(Editor’s Comment) – Realty News Report urges Houston Mayor Sylvester Turner to support a plan to demolish the Pierce Elevated, a barrier that has discouraged growth from spreading from Downtown to Midtown. Keeping the Pierce Elevated intact with a contrived plan to transform this ugly freeway into an elevated park are well-intentioned, but a misguided misfit for the climate of Houston and the characteristics of this urban site. The ground level space underneath the freeway is dirty and horrible and its highest use in the current form has just been an unofficial campground and restroom for the homeless. Tear it down and reclaim the land as a linear park.
The Mayor must also lead in developing an over-the-freeway park over the soon-to-be depressed freeways on the east side of the George R. Brown Convention Center. The Klyde Warren deck park in Dallas, which opened in 2012, is drawing huge crowds and high praise, not to mention a major ULI Urban Space Award. It’s enabled people to walk from downtown to Uptown Dallas. Land prices near the Dallas park have skyrocketed, leading a Trammell Crow/Met Life joint venture to pay a record-setting $390 per square foot for a old drive-in bank facility fronting the Dallas park. Crow is now building an office tower on the site, called Park District, and a residential tower and retail are coming next for this well located parcel. Other developers are doing deals near the park. Dallas leaders are now discussing an expansion of Klyde Warren, covering up more of the freeway with a park.
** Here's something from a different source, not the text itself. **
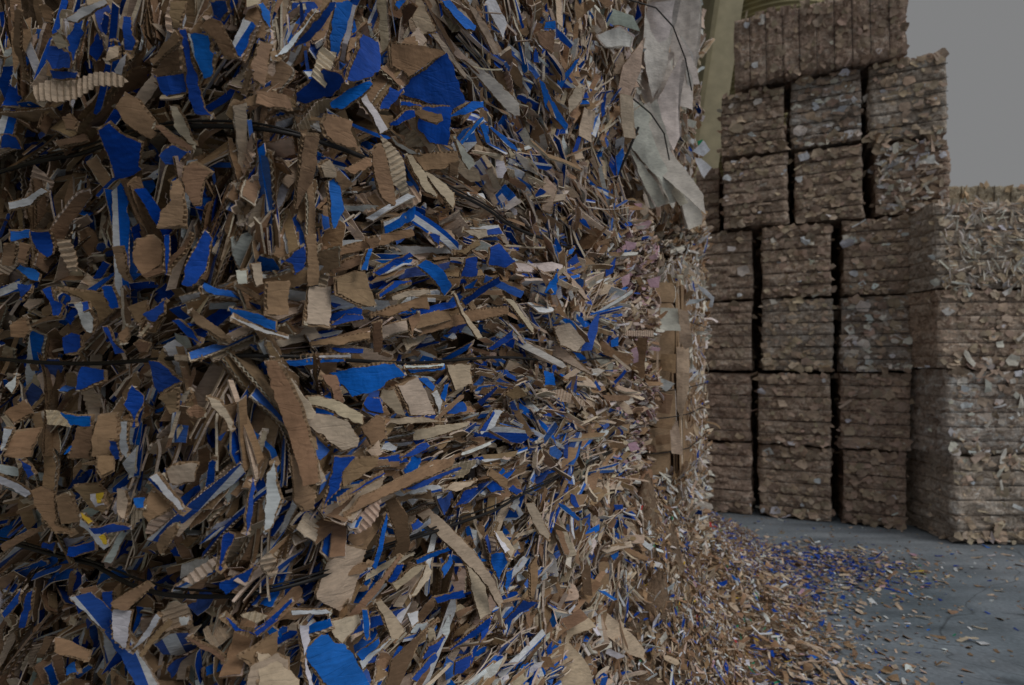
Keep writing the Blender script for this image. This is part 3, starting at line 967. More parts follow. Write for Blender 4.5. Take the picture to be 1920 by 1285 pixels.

The deck park in Houston could take some of the success of Discovery Green park into the EaDo district on the east side of downtown. Private funding needs to be secured for Houston’s over-the-freeway park.
Could a Houston freeway deck park do for EaDo what the Klyde Warren Park did for downtown Dallas?
“These parks are reconnecting neighborhoods and districts, and the majority of these are in downtown areas similar to East Houston. These green bridges can make a huge impact as proven in Dallas,” said landscape architect James Burnett of the Office of James Burnett, a firm founded in Houston in the 1980s.
“It would be a game changer for Houston,” Burnett told Realty News Report recently.
Realty News Report has interviewed a number of Dallas leaders and North Texas real estate professionals about Klyde Warren Park. After decades of journalism, rarely have I heard such wide praise for a park or any public project, in terms of its powerful transformative nature. It’s an outstanding project that is in-step with Mayor Turner’s goals (more walkability and the need to spread quality development to more neighborhoods) and the needs of Houston. Improvements have been made in EaDo on the east side of downtown Houston over the years. Looking ahead five or 10 years, this park will be the thing that makes EaDo more than we ever have dreamed.
This plan, under consideration by TxDot, will remove the barriers on the east and south sides downtown Houston. More growth can spread to the neighborhoods around downtown, bringing more opportunity, a larger tax base and a brighter future.
May our leaders step forward now and make this dream come true.